Thomas, Dorothy Swaine (1899–1977)

Born in Baltimore, Maryland, Dorothy Swaine Thomas received her undergraduate degree from Columbia University in 1922, and her doctorate from the University of London remarkably two years later. She worked as a researcher for the Federal Reserve Bank and Yale University, and briefly taught at Columbia's Teachers College. In 1939–40, Thomas joined the renowned Carnegie Foundation–funded study of African Americans led by the Swedish economist and sociologist, Gunnar Myrdal, that eventuated in Myrdal's landmark study, An American Dilemma (1944). Thomas married W. I. Thomas, one of the founders of the Chicago School of Sociology, and in 1940 took a position as professor of sociology at the University of California, Berkeley.

Before her work on Japanese Americans during World War II, Thomas had no interest in Japanese Americans. Her research mainly involved the social aspect of the business cycle such as birth, death, marriage, divorce, crime, poverty, and so forth as statistical measures and consequences. She later turned to children and some of their social problems and programs directed at them. Just before the war, Thomas published a work on internal migration for the Social Science Research Council, and it was this study, along with another work on Swedish population movements, that framed her research on Japanese Americans.

Thomas organized the Japanese American Evacuation and Resettlement Study (JERS) in the spring of 1942 after receiving funding from the Rockefeller Foundation, Columbia Foundation, the Giannini Foundation, and the University of California. She also secured the cooperation of Milton Eisenhower, director of the War Relocation Authority (WRA), to open the concentration camps to her field researchers. JERS employed University of California faculty from anthropology, social welfare, economics, and political science in various capacities, and hired University of California graduate students as field researchers.

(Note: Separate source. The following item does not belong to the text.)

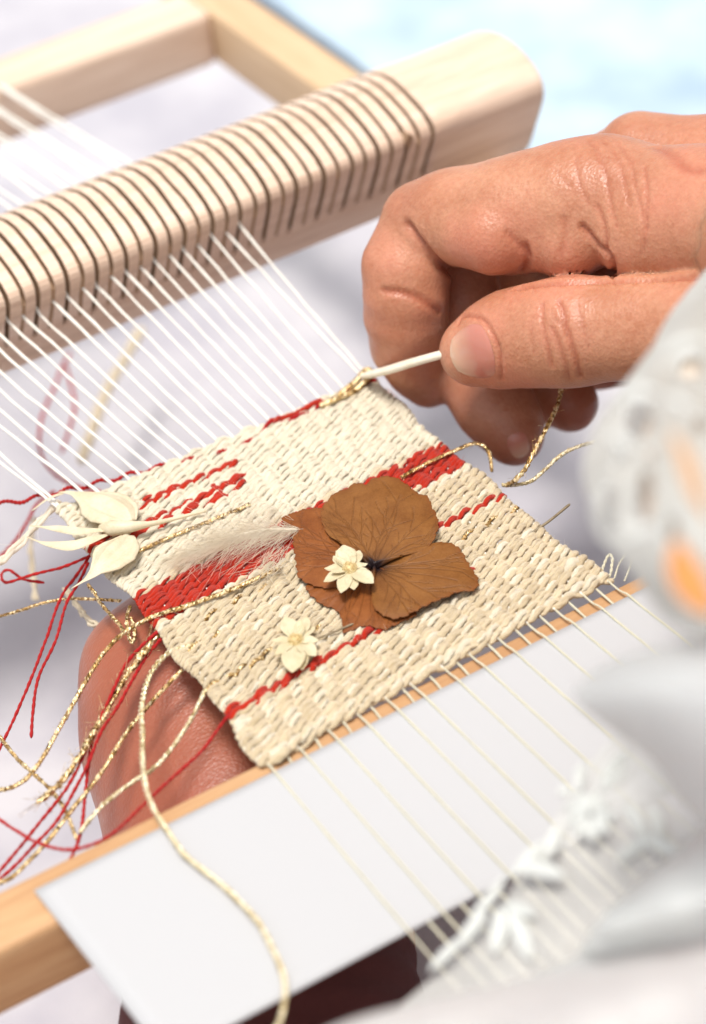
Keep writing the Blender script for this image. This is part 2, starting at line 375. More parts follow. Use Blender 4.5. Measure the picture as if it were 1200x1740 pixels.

JERS, Thomas wrote, was principally a study of “enforced mass migration” in which the usual push–pull forces of immigration were inoperable. She, accordingly, conceived of the “evacuation” as an “unselective outmigration enforced upon the Japanese population.” That phenomenon, she contended, had its counterpart in Europe where war forcibly displaced large numbers of people rendering them involuntary migrants, and the problems associated with their resettlement in areas other than their places of origin paralleled the resettlement of Japanese Americans away from their West Coast homes.

Faculty support of JERS soon dwindled due to wartime demands on their time, so Thomas had to take on sole leadership of the study for which she had little

training or knowledge. Her fieldworkers, all graduate students, looked to her for direction and leadership, but complained she failed to convey to them what they were supposed to be studying and noted that the overall project lacked theoretical rigor and orientation. Meanwhile, events transpired so quickly Thomas and her researchers had little time to reflect on the work and its plan; they improvised and reacted to activities around them.

Both subjects of her study, government policies and Japanese American internees, Thomas wrote, presented problems for JERS. Numerous government agencies shaped camp regulations, and these changed over time and in place, each camp administering the rules differently. Even the policies, she decried, were “often conflicting in purpose and application” and thus “multiple lines of contact had to be established and maintained.” The subjects of those government policies, Japanese American internees and their social adjustment and interaction, could not be studied in the usual way of surveys or questionnaires. They had to be interviewed and observed directly, leading to complications of trust between researchers and Japanese Americans, physical danger for the researchers, and questions over the validity of subject responses under extreme conditions of stress within the camps among an “insecure, increasingly resentful people” toward government imposed policies and the conditions of their detention (Thomas and Nishimoto, vi–vii).

Despite Thomas's lack of expertise on Japanese Americans and the concentration camps, her principal, coauthored work, The Spoilage (1946), and the JERS publications and archive set the intellectual framework for most of the studies that followed.

Gary Y. Okihiro

Reference

Thomas, Dorothy Swaine and Richard S. Nishimoto. The Spoilage. Berkeley: University of California Press, 1946.